COLLECTED MATERIAL:

________________________________________

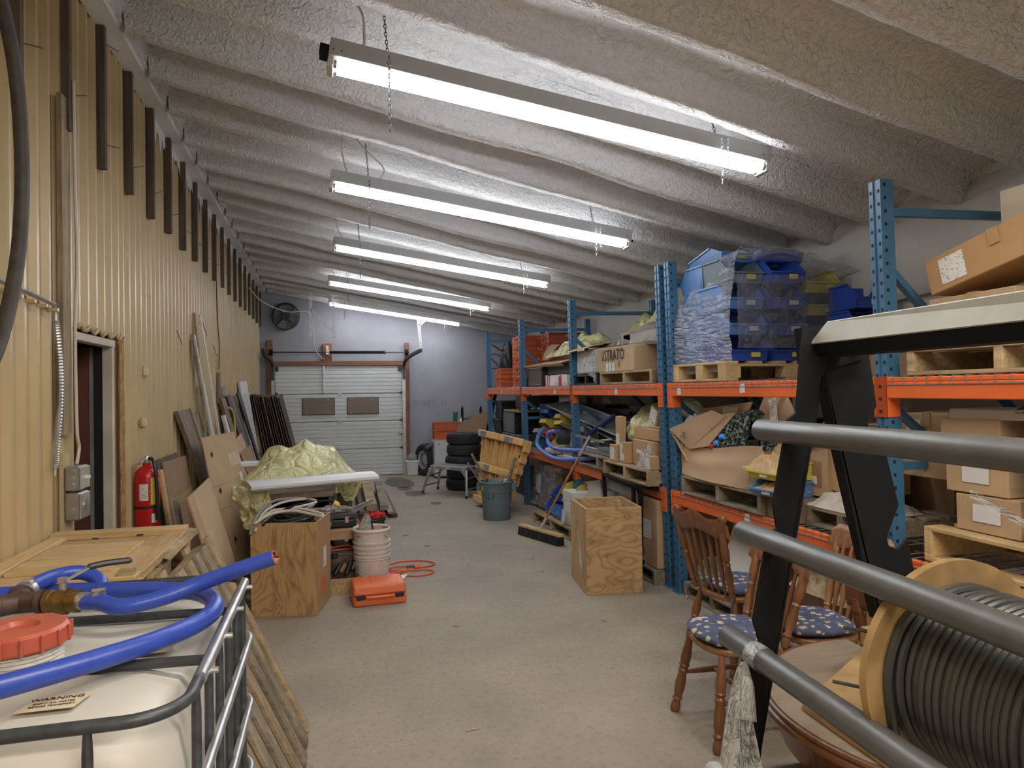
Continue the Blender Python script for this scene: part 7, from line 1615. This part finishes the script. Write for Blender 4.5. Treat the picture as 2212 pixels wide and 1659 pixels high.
bx('large dark carton in the shade under the near rack', 2.85, 3.0, 0, .7, .95, .42, CARDD)
single('white_sheet', MB().quad((2.70, 4.5, .26), (2.70, 4.15, .26), (2.82, 4.15, .62), (2.82, 4.5, .62), .01), PAPER, 'white panel leaning under the rack behind the first chair', 'panel')
single('printed_sheet', MB().quad((2.72, 4.12, .26), (2.72, 3.85, .26), (2.84, 3.85, .60), (2.84, 4.12, .60), .008), PRINT, 'printed sheet leaning next to the white panel', 'panel')
single('twine_bundle', pile((2.78, 3.4, .42), .3, .5, .12, 91, 34, 34, 9, .9), M('straw_paper', (.45, .36, .22), .8, 0, .25, 20), 'bundle of straw coloured paper strips behind the chairs', 'bundle', sm=0)
# ---------------------------------------------------------------- foreground: round table, cable reel, tube stand
t = thing('round_table', 'dusty round wooden table with moulded edge beneath the cable reel', 'table', (1.84, 1.74, 0))
def dpoly(r): 
    return [(1.84+r*math.cos(a), 1.74+r*math.sin(a)) for a in [R(83+194*k/40) for k in range(41)]]
obj('table_top', MB().prism(dpoly(.545), .605, .632), TABLETOP, t, w=True)
pr = [(.545, .628), (.553, .633), (.560, .630), (.562, .622), (.558, .617), (.566, .612), (.570, .602), (.566, .594), (.555, .590), (.545, .592)]
m = MB(); vs = []
ang = [R(83+194*k/60) for k in range(61)]
for a in ang: vs += [(1.84+r*math.cos(a), 1.74+r*math.sin(a), z) for r, z in pr]
m.add(vs, [(k*10+j, k*10+(j+1) % 10, (k+1)*10+(j+1) % 10, (k+1)*10+j) for k in range(60) for j in range(10)]+[tuple(range(10)), tuple(600+j for j in range(9, -1, -1))])
obj('moulded_edge', m, OAK, t, w=True, sm=30)
m = MB(); vs = []
for a in ang: vs += [(1.84+r*math.cos(a), 1.74+r*math.sin(a), z) for r, z in ((.50, .60), (.50, .48), (.48, .48), (.48, .60))]
m.add(vs, [(k*4+j, k*4+(j+1) % 4, (k+1)*4+(j+1) % 4, (k+1)*4+j) for k in range(60) for j in range(4)])
obj('apron', m, OAKD, t, w=True, sm=30)
obj('pedestal', MB().lathe([(.09, .02), (.10, .10), (.06, .20), (.08, .35), (.05, .5), (.1, .6)], 24, TR(1.72, 1.74, 0)), OAK, t, w=True, sm=40)
for a in (100, 180, 260): obj('foot', MB().bar((1.72+.06*math.cos(R(a)), 1.74+.06*math.sin(R(a)), .10), (1.72+.42*math.cos(R(a)), 1.74+.42*math.sin(R(a)), .03), .06, .06), OAK, t, w=True, bev=.01)
t = thing('cable_reel', 'wooden reel wound with thick black cable standing on the round table', 'cable reel', (1.43, 1.1, .64))
cx, cz, Rf = 1.425, .931, .262
def disc(y0, y1, r, r2=.0, n=56): 
    m = MB(); M_ = Matrix(((1, 0, 0, cx), (0, 0, 1, 0), (0, 1, 0, cz), (0, 0, 0, 1)))
    return m.lathe([(r2, y0), (r, y0), (r, y1), (r2, y1)], n, M_)
obj('flange', disc(1.33, 1.352, Rf), PLYN, t, w=True, sm=30); obj('flange', disc(.62, .642, Rf), PLYN, t, w=True, sm=30)
obj('drum', disc(.64, 1.33, .11), PLYN, t, w=True, sm=30)
m = MB(); M_ = Matrix(((1, 0, 0, cx), (0, 0, 1, 0), (0, 1, 0, cz), (0, 0, 0, 1)))
random.seed(2); yy = 1.318; k = 0
while yy > .66:
    r_ = .196+random.uniform(-.004, .005)
    c_ = obj('cable_turn', MB().tube([(cx+r_*math.cos(2*PI*q/44), yy+.006*math.sin(2*PI*q/44+k*.3), cz+r_*math.sin(2*PI*q/44)) for q in range(44)], .0100, 8, closed=True), CABLE, t, w=True, sm=1); yy -= .0185; k += 1
obj('cable_core', disc(.66, 1.32, .19), CABLE, t, w=True, sm=30)
obj('cable_end', MB().tube(smooth_path([(cx-.10, 1.315, cz+.18), (cx-.17, 1.318, cz+.13), (cx-.21, 1.32, cz+.02), (cx-.195, 1.32, cz-.12)]), .011, 8), CABLE, t, w=True, sm=1)
for q in range(6):
    a = q*PI/3+.3; obj('reel_bolt', MB().cyl((cx+.15*math.cos(a), 1.35, cz+.15*math.sin(a)), (cx+.15*math.cos(a), 1.385, cz+.15*math.sin(a)), .006, 8), DSTEEL, t, w=True)
t = thing('plywood_cradle', 'plywood wedge and base holding the far side of the cable reel', 'cradle', (1.3, 1.45, .64))
obj('upper_board', MB().prism([(1.411, 1.814), (1.44, 1.66), (1.46, 1.40), (1.85, 1.36), (1.85, 2.08), (1.70, 2.0)], .655, .69), PLYN, t, w=True, bev=.002)
obj('base_board', MB().prism([(1.36, 1.82), (1.355, 1.674), (1.351, 1.45), (1.40, 1.2), (1.85, 1.2), (1.85, 2.12)], .633, .653), PLYN, t, w=True, bev=.002)
obj('wood_block', MB().box(1.79, 2.0, .70, 1.85, 2.07, .76), PINE, t, w=True)
obj('cradle_strip', MB().box(1.42, .66, .654, 1.80, 1.355, .668), PLYN, t, w=True)
for a, b_ in (((1.215, 1.36, .90), (1.155, 1.43, .90)), ((1.23, 1.36, 1.03), (1.18, 1.42, 1.03))): obj('threaded_bolt', MB().cyl(a, b_, .0045, 8), DSTEEL, t, w=True)
# tube stand
t = thing('reel_stand', 'black A-frame stand with notched legs carrying thick grey steel tubes', 'stand', (1.5, 1.85, 0))
LA = [(1.411, 1.804), (1.398, 1.715), (1.377, 1.53), (1.347, 1.51), (1.333, 1.449), (1.29, 1.254), (1.302, 1.18), (1.276, 1.167), (1.264, 1.137), (1.215, .907), (1.237, .833), (1.202, .822), (1.188, .792), (1.155, .61), (1.169, .526), (1.13, .40), (1.06, .02), (1.15, 0), (1.232, .53), (1.271, .738), (1.3, .833), (1.344, 1.08), (1.374, 1.225), (1.44, 1.492), (1.479, 1.64), (1.50, 1.70)]
LB2 = [(1.49, 1.80), (1.649, 1.80), (1.684, 1.741), (1.697, 1.688), (1.719, 1.541), (1.682, 1.489), (1.695, 1.454), (1.74, 1.43), (1.799, 1.215), (1.749, 1.112), (1.756, 1.084), (1.787, 1.07), (1.815, 1.089), (1.83, 1.106), (1.852, 1.006), (1.97, .62), (2.16, .02), (2.06, 0), (1.87, .62), (1.72, .843), (1.662, .998), (1.572, 1.416), (1.523, 1.641)]
def plate(poly, y0, y1): 
    return MB().prism(poly, y0, y1, Matrix(((1, 0, 0, 0), (0, 0, 1, 0), (0, 1, 0, 0), (0, 0, 0, 1))))
obj('leg', plate(LA, 1.845, 1.855), BLACKM, t, w=True, bev=.002); obj('leg', plate(LB2, 1.895, 1.905), BLACKM, t, w=True, bev=.002)
def shift(poly, dx): return [(x+dx, z) for x, z in poly]
obj('leg_flange', MB().bar((1.475, 1.87, 1.64), (1.235, 1.87, .53), .006, .05, (0, 1, 0)).bar((1.235, 1.87, .53), (1.15, 1.87, .02), .006, .05, (0, 1, 0)), BLACKM, t, w=True)
obj('leg_flange', MB().bar((1.523, 1.92, 1.64), (1.72, 1.92, .843), .006, .05, (0, 1, 0)), BLACKM, t, w=True)
obj('leg', plate([(1.36, 1.79), (1.02, .02), (1.10, .0), (1.46, 1.70)], .015, .025), BLACKM, t, w=True)
obj('gusset', plate([(1.41, 1.79), (1.65, 1.80), (1.66, 1.70), (1.50, 1.66), (1.42, 1.68)], 1.857, 1.893), BLACKM, t, w=True)
obj('top_bar', MB().hexa(((1.435, 1.86, 1.738), (1.55, 1.86, 1.738), (1.44, -.0, 1.738), (1.325, -.0, 1.738)), ((1.455, 1.80, 1.805), (1.545, 1.80, 1.805), (1.44, -.0, 1.805), (1.325, -.0, 1.805))), M('worn_pale_grey_steel', (.31, .32, .30), .5, .2, .1, 8), t, w=True, bev=.003)
obj('top_bar_underside', MB().hexa(((1.46, 1.86, 1.70), (1.55, 1.86, 1.70), (1.44, 0, 1.70), (1.35, 0, 1.70)), ((1.44, 1.86, 1.737), (1.55, 1.86, 1.737), (1.44, 0, 1.737), (1.33, 0, 1.737))), BLACKM, t, w=True)
obj('bolt', MB().cyl((1.60, 1.84, 1.73), (1.60, 1.856, 1.73), .018, 12), WGREY, t, w=True); obj('bolt', MB().cyl((1.49, 1.80, 1.77), (1.49, 1.81, 1.77), .008, 8), WGREY, t, w=True)
for k, (x, z, l) in enumerate(((1.351, 1.469, 'highest of the three thick grey tubes resting in the black stand'), (1.280, 1.144, 'middle thick grey tube resting in the black stand'), (1.217, .815, 'lowest thick grey tube in the black stand, clear film wrapped on it'))):
    tt = thing('steel_tube', l, 'tube', (x, 2.0, z), group='grey tubes in the black stand')
    p = Vector((x, 2.0, z)); d = Vector((-.062, -.998, 0))
    pts = [p+d*s for s in (0, .012, .5, 1.2, 2.0)]
    obj('pipe', MB().tube(pts, [.026, .0345, .0345, .0345, .0345], 28), GREYTUBE, tt, w=True, sm=50)
    obj('end_cap', MB().tube([p-d*.001, p+d*.02], .024, 20), BLACKP, tt, w=True)
# film hanging from the lowest tube, with a chromed rod beside it
t = thing('hanging_film', 'clear plastic film wound round the lowest tube and hanging to the floor', 'plastic film', (1.2, 1.85, 0))
fc = Vector((1.207, 1.83, .815))
obj('tube_wrap', MB().tube([fc, fc+Vector((-.005, -.06, 0))], [.0385, .0375], 24, cap=False), CLEARFILM, t, w=True, sm=1)
BAGF = FILM('hanging_clear_film', (.75, .75, .74), .45, .08, 9, .07, .3, (3, 3, .8))
def hf(u, v):
    w_ = .02+.34*v**1.15; n1 = noise.noise(Vector((u*4, v*5, 2))); n2 = noise.noise(Vector((u*12, v*3, 6)))
    x = 1.165-.24*v**.7+(u-.5)*w_*1.25+.03*n1*v; y = 1.82-.42*v+.09*math.sin(u*11)*v**.8*.6+.04*n2*v
    return (x, y, .80-.80*v)
obj('sheet', MB().grid(hf, 50, 60), BAGF, t, w=True, sm=1)
obj('twist', MB().tube([(1.17, 1.82, .80), (1.155, 1.79, .74), (1.13, 1.76, .66)], [.006, .02, .03], 8), BAGF, t, w=True, sm=1)
t = thing('chrome_rod', 'shiny rod with rounded end leaning inside the clear film', 'rod', (1.05, 1.45, 0))
obj('rod', MB().tube([(.82, 1.40, .745), (.98, 1.46, .36), (1.12, 1.52, .0)], .014, 12), SILVER, t, w=True, sm=1)
obj('rod_end', MB().tube([(.81, 1.396, .765), (.812, 1.397, .76), (.83, 1.404, .72)], [.012, .020, .020], 14), WGREY, t, w=True, sm=1)
t = thing('drum', 'open fibre drum with a steel rim beneath the steel tubes', 'drum', (1.42, 1.42, 0))
M_ = TR(1.30, 1.60, 0)
obj('shell', MB().lathe([(0, .0), (.235, 0), (.235, .46), (.229, .46), (.229, .02), (0, .02)], 40, M_, cap=False), CARD, t, w=True, sm=40)
obj('rim', MB().tube([(1.30+.235*math.cos(2*PI*k/44), 1.60+.235*math.sin(2*PI*k/44), .462) for k in range(44)], .008, 6, closed=True), GALV, t, w=True, sm=1)
obj('lining', MB().lathe([(.222, .45), (.21, .1), (0, .09)], 30, M_, cap=False), M('kraft_liner', (.40, .24, .10), .7, 0, .15, 9, .01, 12), t, w=True, sm=40)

________________________________________

YOUR OBJECTIVE: Scan the material above for the string "from" and report each line where you find it.

OUTPUT OF THE EXERCISE:
Continue the Blender Python script for this scene: part 7, from line 1615. This part finishes the script. Write for Blender 4.5. Treat the picture as 2212 pixels wide and 1659 pixels high.
# film hanging from the lowest tube, with a chromed rod beside it